Apparently, the Chinese won't sell just parts.

Makes sense, from their prospective, I'd think. The cost of producing thousands of separate parts individually for every different engine produced, with all the added expense and complication of doing that,  all the addtional organization, cataloging, setting up separate production procedures, pricing and additional labor staff to do it all, etc. etc. would be prohibitive.

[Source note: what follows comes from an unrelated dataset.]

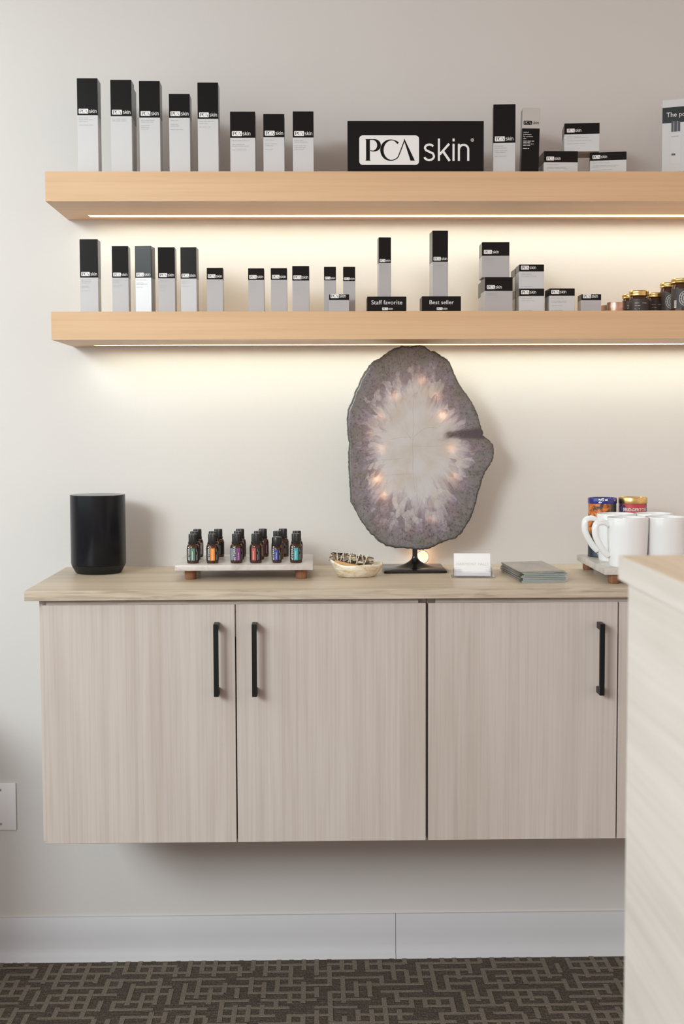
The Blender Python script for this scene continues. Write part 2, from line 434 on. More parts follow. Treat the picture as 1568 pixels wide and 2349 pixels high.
# ------------------------------------------------------------------ reception desk in the foreground
dx = .341; dy = -1.509
dk = thing('reception_desk', (dx, dy, 0), 'pale whitewashed oak reception desk, out of focus at the right edge', 'desk')
BM().box(0, .9, -.62, 0, 1.043, 1.07, .0012).build('desk_top', [M['desk_top']], dk)
BM().box(-.0008, 0, -.62, .0008, 1.0432, 1.0698).box(-.0008, .9, .0001, .0009, 1.0432, 1.0698).build('edge_band', M['desk'], dk)
BM().box(.0075, .0325, -.60, -.012, 0, 1.043, .001).build('side_panel', M['desk'], dk)
BM().box(.0325, .88, -.035, -.012, 0, 1.043, .001).build('back_panel', M['desk'], dk)
BM().box(.855, .88, -.60, -.035, 0, 1.043, .001).build('side_panel', M['desk'], dk)
BM().box(.0325, .855, -.55, -.035, .70, .725, .001).build('work_surface', M['desk'], dk)

# ------------------------------------------------------------------ the brand mark that is printed on every carton
def arc(cx, cz, rx, rz, a0, a1, k=14):
    return [(cx+rx*math.cos(math.radians(a0+(a1-a0)*i/k)), cz+rz*math.sin(math.radians(a0+(a1-a0)*i/k))) for i in range(k+1)]
def rounded(x0, x1, z0, z1, r, k=5):
    pts = []
    for cx, cz, a in ((x1-r, z1-r, 0), (x0+r, z1-r, 90), (x0+r, z0+r, 180), (x1-r, z0+r, 270)):
        pts += arc(cx, cz, r, r, a, a+90, k)
    return pts
def draw_mark(b_, plate=0, letter=1, word=0, reg=True, y=0, e=.02, wt=.082):
    b_.fan(rounded(0, 2.06, 0, 1, .12), y, plate)
    y2 = y-e
    b_.rect(.235, .365, .143, .873, y2, letter)
    b_.rect(.215, .385, .143, .165, y2-e*.2, letter); b_.rect(.215, .365, .851, .873, y2-e*.2, letter)
    a = arc(.47, .665, .21, .195, 90, -115, 20); k = len(a)
    pts = [(.33, .862)]+a; w_ = [.028]+[.028+.10*max(0, math.cos(math.radians(90-205*i/(k-1))))**1.3 for i in range(k)]
    b_.ribbon(pts, w_, y2-e*.1, letter)
    a = arc(1.10, .50, .32, .345, 42, 322, 30); k = len(a)
    b_.ribbon(a, [.03+.085*max(0, -math.cos(math.radians(42+280*i/(k-1))))**1.2 + (.05*(1-i/3) if i < 3 else 0) for i in range(k)], y2-e*.15, letter)
    b_.ribbon([(1.285, .205), (1.35, .29), (1.56, .83)], [.02, .032, .032], y2-e*.2, letter)
    b_.fan([(1.535, .855), (1.555, .885), (1.915, .143), (1.765, .143)][::-1], y2-e*.25, letter)
    # the word in thin sans strokes
    s = arc(2.41, .575, .155, .108, 20, 250, 14)+arc(2.425, .30, .16, .125, 80, -160, 14)
    s = [(2.575, .585)]+arc(2.415, .572, .150, .118, 28, 180, 12)+[(2.30, .50), (2.42, .445), (2.545, .385)]+arc(2.41, .29, .165, .125, 25, -168, 14)
    b_.ribbon(s[1:], wt, y, word)
    b_.rect(2.71, 2.71+wt, .135, .894, y, word)
    b_.ribbon([(2.78, .36), (3.10, .718)], wt*1.05, y-e*.1, word); b_.ribbon([(2.88, .475), (3.12, .135)], wt*1.15, y-e*.12, word)
    b_.rect(3.215, 3.215+wt, .135, .718, y, word); b_.rect(3.215, 3.215+wt, .80, .894, y, word)
    b_.rect(3.40, 3.40+wt, .135, .718, y, word)
    b_.ribbon([(3.44, .52)]+arc(3.60, .53, .16, .15, 160, 0, 12)+[(3.76, .135)], wt, y-e*.1, word)
    if reg:
        b_.ribbon(arc(3.90, .845, .048, .048, 0, 360, 16), .014, y, word)
        b_.rect(3.885, 3.895, .82, .87, y, word); b_.ribbon(arc(3.897, .857, .016, .013, 90, -90, 6), .009, y, word); b_.ribbon([(3.9, .845), (3.918, .82)], .009, y, word)
    return b_
def draw_mark_small(b_): return draw_mark(b_, reg=False, e=.004, wt=.088)
MARK = draw_mark_small(BM()).mesh('logo', [M['white_print'], M['ink']], normals=False)
MARK_INV = draw_mark_small(BM()).mesh('logo', [M['ink'], M['silver_card_top']], normals=False)
def words(b_, x, z, lens, h, gap, rng_, y=0, mi=0):
    """unreadably small print: one row of short dashes"""
    for L in lens:
        b_.rect(x, x+L, z, z+h, y, mi); x += L+gap
    return b_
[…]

It seems clear the Chinese manufacturer has determined it isn't worth it to do all that - the cost would be more than whatever profit they could make from parts. From their prospective, just cranking out more complete engines on their production line and letting Lionel cannabalize some of them for parts makes much more sense economically. It could very well be cheaper for Lionel, too, compared with how much extra the parts would cost if they had to buy them individually from the Chinese manufacturer. Lionel would have to do a lot of the organization and distribution work anyway, running the parts department, cataloging and managing inventory, operating a parts sales department, etc. Just IMHO, of course.

Last edited by breezinup

Interesting perspective on the parts.  FWIW, I worked in aerospace for years, and when we produced an instrument or black-box for a aircraft manufacturer, say Boeing.  There was a price negotiated for a ship-set for each airplane.  OTOH, when the airlines came to buy spare parts, there was a very different part for individual pieces of a ship-set.  If they bought a ship-set of equipment using the spare parts prices, the price was about triple what Boeing originally spent for the same stuff.  I always marveled that there wasn't a peep out of any of the airlines about the prices for spares.

@Coalguy posted:

You can’t tell me Lionel couldn’t find a manufacturer that would sell them the parts that are already being inventoried by the manufacturer to manufacturer the trains, so that argument just doesn’t hold water.

All of this conversation is mostly speculation.  We can only view it with the evidence before us, that being the cannibalize locomotives for parts.  As to the exact negotiations, I suggest you contact Howard at Lionel, he knows what happened.